Your task is to give the data again, exactly, with every line intact.
□ □ □
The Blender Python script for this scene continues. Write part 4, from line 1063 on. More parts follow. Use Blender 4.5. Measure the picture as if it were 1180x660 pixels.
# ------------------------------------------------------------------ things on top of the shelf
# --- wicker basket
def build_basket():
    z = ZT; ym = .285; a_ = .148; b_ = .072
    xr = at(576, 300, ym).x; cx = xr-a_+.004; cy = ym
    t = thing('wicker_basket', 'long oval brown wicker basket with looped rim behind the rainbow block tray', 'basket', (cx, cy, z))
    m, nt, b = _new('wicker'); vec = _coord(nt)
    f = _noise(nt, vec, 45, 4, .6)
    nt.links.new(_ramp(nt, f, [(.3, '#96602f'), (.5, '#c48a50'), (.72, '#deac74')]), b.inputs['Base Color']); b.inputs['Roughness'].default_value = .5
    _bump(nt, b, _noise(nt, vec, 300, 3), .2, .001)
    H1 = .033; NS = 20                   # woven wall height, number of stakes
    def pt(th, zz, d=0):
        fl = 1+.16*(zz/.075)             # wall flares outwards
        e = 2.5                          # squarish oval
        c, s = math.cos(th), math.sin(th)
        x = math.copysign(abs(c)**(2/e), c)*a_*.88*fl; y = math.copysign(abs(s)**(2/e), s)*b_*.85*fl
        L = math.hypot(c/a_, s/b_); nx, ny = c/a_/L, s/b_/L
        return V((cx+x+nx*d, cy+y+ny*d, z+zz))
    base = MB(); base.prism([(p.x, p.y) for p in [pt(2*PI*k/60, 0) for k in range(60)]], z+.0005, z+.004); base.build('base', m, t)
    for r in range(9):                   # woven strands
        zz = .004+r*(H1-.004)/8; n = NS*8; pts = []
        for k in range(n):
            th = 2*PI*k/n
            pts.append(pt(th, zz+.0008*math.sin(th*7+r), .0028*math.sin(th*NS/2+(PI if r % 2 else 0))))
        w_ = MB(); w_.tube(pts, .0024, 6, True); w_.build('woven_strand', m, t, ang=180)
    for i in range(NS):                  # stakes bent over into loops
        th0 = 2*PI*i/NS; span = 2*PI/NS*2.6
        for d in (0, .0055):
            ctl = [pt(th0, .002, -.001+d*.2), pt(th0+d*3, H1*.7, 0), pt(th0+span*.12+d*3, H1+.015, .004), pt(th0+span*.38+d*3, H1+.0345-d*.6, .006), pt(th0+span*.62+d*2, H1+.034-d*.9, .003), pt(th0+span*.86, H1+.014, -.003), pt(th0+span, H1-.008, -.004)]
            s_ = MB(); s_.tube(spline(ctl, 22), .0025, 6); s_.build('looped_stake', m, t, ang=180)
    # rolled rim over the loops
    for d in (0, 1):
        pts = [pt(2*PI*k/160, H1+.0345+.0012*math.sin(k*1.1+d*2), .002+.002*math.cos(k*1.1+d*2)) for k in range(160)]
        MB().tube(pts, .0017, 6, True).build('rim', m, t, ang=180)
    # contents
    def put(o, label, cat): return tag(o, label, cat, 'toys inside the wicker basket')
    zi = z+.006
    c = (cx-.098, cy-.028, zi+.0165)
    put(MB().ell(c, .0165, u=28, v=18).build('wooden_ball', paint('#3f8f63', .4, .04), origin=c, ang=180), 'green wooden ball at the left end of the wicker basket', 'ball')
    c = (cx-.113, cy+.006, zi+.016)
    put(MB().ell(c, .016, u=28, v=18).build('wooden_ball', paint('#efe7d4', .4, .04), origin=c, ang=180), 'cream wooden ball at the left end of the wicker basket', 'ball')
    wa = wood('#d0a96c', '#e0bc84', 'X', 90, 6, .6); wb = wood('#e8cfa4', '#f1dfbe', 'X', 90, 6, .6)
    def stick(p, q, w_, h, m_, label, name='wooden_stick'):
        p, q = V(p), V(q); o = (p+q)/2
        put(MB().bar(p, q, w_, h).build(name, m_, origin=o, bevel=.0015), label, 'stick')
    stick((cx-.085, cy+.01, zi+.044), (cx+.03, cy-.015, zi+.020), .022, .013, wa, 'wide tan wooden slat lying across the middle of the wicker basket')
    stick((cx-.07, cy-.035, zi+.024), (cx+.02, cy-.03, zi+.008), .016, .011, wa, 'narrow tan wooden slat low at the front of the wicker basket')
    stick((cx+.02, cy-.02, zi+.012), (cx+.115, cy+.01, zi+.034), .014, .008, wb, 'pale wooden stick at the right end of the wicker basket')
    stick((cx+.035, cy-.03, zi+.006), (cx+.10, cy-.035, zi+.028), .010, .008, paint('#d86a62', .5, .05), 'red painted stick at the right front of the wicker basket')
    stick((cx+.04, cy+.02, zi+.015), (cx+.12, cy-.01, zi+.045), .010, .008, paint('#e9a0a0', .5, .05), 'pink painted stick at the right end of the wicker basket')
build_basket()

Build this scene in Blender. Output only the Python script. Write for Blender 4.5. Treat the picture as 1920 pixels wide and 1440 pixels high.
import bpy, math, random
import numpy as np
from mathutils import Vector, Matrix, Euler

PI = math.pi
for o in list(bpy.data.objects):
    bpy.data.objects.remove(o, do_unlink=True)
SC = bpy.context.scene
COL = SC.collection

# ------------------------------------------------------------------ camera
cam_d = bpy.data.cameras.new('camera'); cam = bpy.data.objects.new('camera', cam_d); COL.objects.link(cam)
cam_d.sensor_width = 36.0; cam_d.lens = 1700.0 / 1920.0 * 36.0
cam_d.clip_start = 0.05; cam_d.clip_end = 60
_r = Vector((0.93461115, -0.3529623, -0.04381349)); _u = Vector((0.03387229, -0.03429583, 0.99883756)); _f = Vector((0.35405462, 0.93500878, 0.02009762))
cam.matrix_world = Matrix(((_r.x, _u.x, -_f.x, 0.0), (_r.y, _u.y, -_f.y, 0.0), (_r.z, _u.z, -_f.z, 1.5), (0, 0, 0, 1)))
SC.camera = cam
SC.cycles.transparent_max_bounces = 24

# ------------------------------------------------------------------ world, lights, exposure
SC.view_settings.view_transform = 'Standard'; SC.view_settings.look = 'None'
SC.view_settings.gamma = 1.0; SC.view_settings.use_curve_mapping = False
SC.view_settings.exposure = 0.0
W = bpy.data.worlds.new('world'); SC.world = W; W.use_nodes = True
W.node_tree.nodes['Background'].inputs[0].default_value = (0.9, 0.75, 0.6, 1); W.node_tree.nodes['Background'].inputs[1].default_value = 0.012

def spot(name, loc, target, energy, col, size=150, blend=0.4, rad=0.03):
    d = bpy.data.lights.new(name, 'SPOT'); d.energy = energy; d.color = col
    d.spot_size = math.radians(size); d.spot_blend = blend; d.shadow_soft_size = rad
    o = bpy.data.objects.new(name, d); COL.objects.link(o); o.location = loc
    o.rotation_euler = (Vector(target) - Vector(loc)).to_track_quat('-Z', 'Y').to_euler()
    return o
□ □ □
_Finished task_
The Blender Python script for this scene continues. Write part 4, from line 1063 on. More parts follow. Use Blender 4.5. Measure the picture as if it were 1180x660 pixels.
# ------------------------------------------------------------------ things on top of the shelf
# --- wicker basket
def build_basket():
    z = ZT; ym = .285; a_ = .148; b_ = .072
    xr = at(576, 300, ym).x; cx = xr-a_+.004; cy = ym
    t = thing('wicker_basket', 'long oval brown wicker basket with looped rim behind the rainbow block tray', 'basket', (cx, cy, z))
    m, nt, b = _new('wicker'); vec = _coord(nt)
    f = _noise(nt, vec, 45, 4, .6)
    nt.links.new(_ramp(nt, f, [(.3, '#96602f'), (.5, '#c48a50'), (.72, '#deac74')]), b.inputs['Base Color']); b.inputs['Roughness'].default_value = .5
    _bump(nt, b, _noise(nt, vec, 300, 3), .2, .001)
    H1 = .033; NS = 20                   # woven wall height, number of stakes
    def pt(th, zz, d=0):
        fl = 1+.16*(zz/.075)             # wall flares outwards
        e = 2.5                          # squarish oval
        c, s = math.cos(th), math.sin(th)
        x = math.copysign(abs(c)**(2/e), c)*a_*.88*fl; y = math.copysign(abs(s)**(2/e), s)*b_*.85*fl
        L = math.hypot(c/a_, s/b_); nx, ny = c/a_/L, s/b_/L
        return V((cx+x+nx*d, cy+y+ny*d, z+zz))
    base = MB(); base.prism([(p.x, p.y) for p in [pt(2*PI*k/60, 0) for k in range(60)]], z+.0005, z+.004); base.build('base', m, t)
    for r in range(9):                   # woven strands
        zz = .004+r*(H1-.004)/8; n = NS*8; pts = []
        for k in range(n):
            th = 2*PI*k/n
            pts.append(pt(th, zz+.0008*math.sin(th*7+r), .0028*math.sin(th*NS/2+(PI if r % 2 else 0))))
        w_ = MB(); w_.tube(pts, .0024, 6, True); w_.build('woven_strand', m, t, ang=180)
    for i in range(NS):                  # stakes bent over into loops
        th0 = 2*PI*i/NS; span = 2*PI/NS*2.6
        for d in (0, .0055):
            ctl = [pt(th0, .002, -.001+d*.2), pt(th0+d*3, H1*.7, 0), pt(th0+span*.12+d*3, H1+.015, .004), pt(th0+span*.38+d*3, H1+.0345-d*.6, .006), pt(th0+span*.62+d*2, H1+.034-d*.9, .003), pt(th0+span*.86, H1+.014, -.003), pt(th0+span, H1-.008, -.004)]
            s_ = MB(); s_.tube(spline(ctl, 22), .0025, 6); s_.build('looped_stake', m, t, ang=180)
    # rolled rim over the loops
    for d in (0, 1):
        pts = [pt(2*PI*k/160, H1+.0345+.0012*math.sin(k*1.1+d*2), .002+.002*math.cos(k*1.1+d*2)) for k in range(160)]
        MB().tube(pts, .0017, 6, True).build('rim', m, t, ang=180)
    # contents
    def put(o, label, cat): return tag(o, label, cat, 'toys inside the wicker basket')
    zi = z+.006
    c = (cx-.098, cy-.028, zi+.0165)
    put(MB().ell(c, .0165, u=28, v=18).build('wooden_ball', paint('#3f8f63', .4, .04), origin=c, ang=180), 'green wooden ball at the left end of the wicker basket', 'ball')
    c = (cx-.113, cy+.006, zi+.016)
    put(MB().ell(c, .016, u=28, v=18).build('wooden_ball', paint('#efe7d4', .4, .04), origin=c, ang=180), 'cream wooden ball at the left end of the wicker basket', 'ball')
    wa = wood('#d0a96c', '#e0bc84', 'X', 90, 6, .6); wb = wood('#e8cfa4', '#f1dfbe', 'X', 90, 6, .6)
    def stick(p, q, w_, h, m_, label, name='wooden_stick'):
        p, q = V(p), V(q); o = (p+q)/2
        put(MB().bar(p, q, w_, h).build(name, m_, origin=o, bevel=.0015), label, 'stick')
    stick((cx-.085, cy+.01, zi+.044), (cx+.03, cy-.015, zi+.020), .022, .013, wa, 'wide tan wooden slat lying across the middle of the wicker basket')
    stick((cx-.07, cy-.035, zi+.024), (cx+.02, cy-.03, zi+.008), .016, .011, wa, 'narrow tan wooden slat low at the front of the wicker basket')
    stick((cx+.02, cy-.02, zi+.012), (cx+.115, cy+.01, zi+.034), .014, .008, wb, 'pale wooden stick at the right end of the wicker basket')
    stick((cx+.035, cy-.03, zi+.006), (cx+.10, cy-.035, zi+.028), .010, .008, paint('#d86a62', .5, .05), 'red painted stick at the right front of the wicker basket')
    stick((cx+.04, cy+.02, zi+.015), (cx+.12, cy-.01, zi+.045), .010, .008, paint('#e9a0a0', .5, .05), 'pink painted stick at the right end of the wicker basket')
build_basket()

Build this scene in Blender. Output only the Python script. Write for Blender 4.5. Treat the picture as 1920 pixels wide and 1440 pixels high.
import bpy, math, random
import numpy as np
from mathutils import Vector, Matrix, Euler

PI = math.pi
for o in list(bpy.data.objects):
    bpy.data.objects.remove(o, do_unlink=True)
SC = bpy.context.scene
COL = SC.collection

# ------------------------------------------------------------------ camera
cam_d = bpy.data.cameras.new('camera'); cam = bpy.data.objects.new('camera', cam_d); COL.objects.link(cam)
cam_d.sensor_width = 36.0; cam_d.lens = 1700.0 / 1920.0 * 36.0
cam_d.clip_start = 0.05; cam_d.clip_end = 60
_r = Vector((0.93461115, -0.3529623, -0.04381349)); _u = Vector((0.03387229, -0.03429583, 0.99883756)); _f = Vector((0.35405462, 0.93500878, 0.02009762))
cam.matrix_world = Matrix(((_r.x, _u.x, -_f.x, 0.0), (_r.y, _u.y, -_f.y, 0.0), (_r.z, _u.z, -_f.z, 1.5), (0, 0, 0, 1)))
SC.camera = cam
SC.cycles.transparent_max_bounces = 24

# ------------------------------------------------------------------ world, lights, exposure
SC.view_settings.view_transform = 'Standard'; SC.view_settings.look = 'None'
SC.view_settings.gamma = 1.0; SC.view_settings.use_curve_mapping = False
SC.view_settings.exposure = 0.0
W = bpy.data.worlds.new('world'); SC.world = W; W.use_nodes = True
W.node_tree.nodes['Background'].inputs[0].default_value = (0.9, 0.75, 0.6, 1); W.node_tree.nodes['Background'].inputs[1].default_value = 0.012

def spot(name, loc, target, energy, col, size=150, blend=0.4, rad=0.03):
    d = bpy.data.lights.new(name, 'SPOT'); d.energy = energy; d.color = col
    d.spot_size = math.radians(size); d.spot_blend = blend; d.shadow_soft_size = rad
    o = bpy.data.objects.new(name, d); COL.objects.link(o); o.location = loc
    o.rotation_euler = (Vector(target) - Vector(loc)).to_track_quat('-Z', 'Y').to_euler()
    return o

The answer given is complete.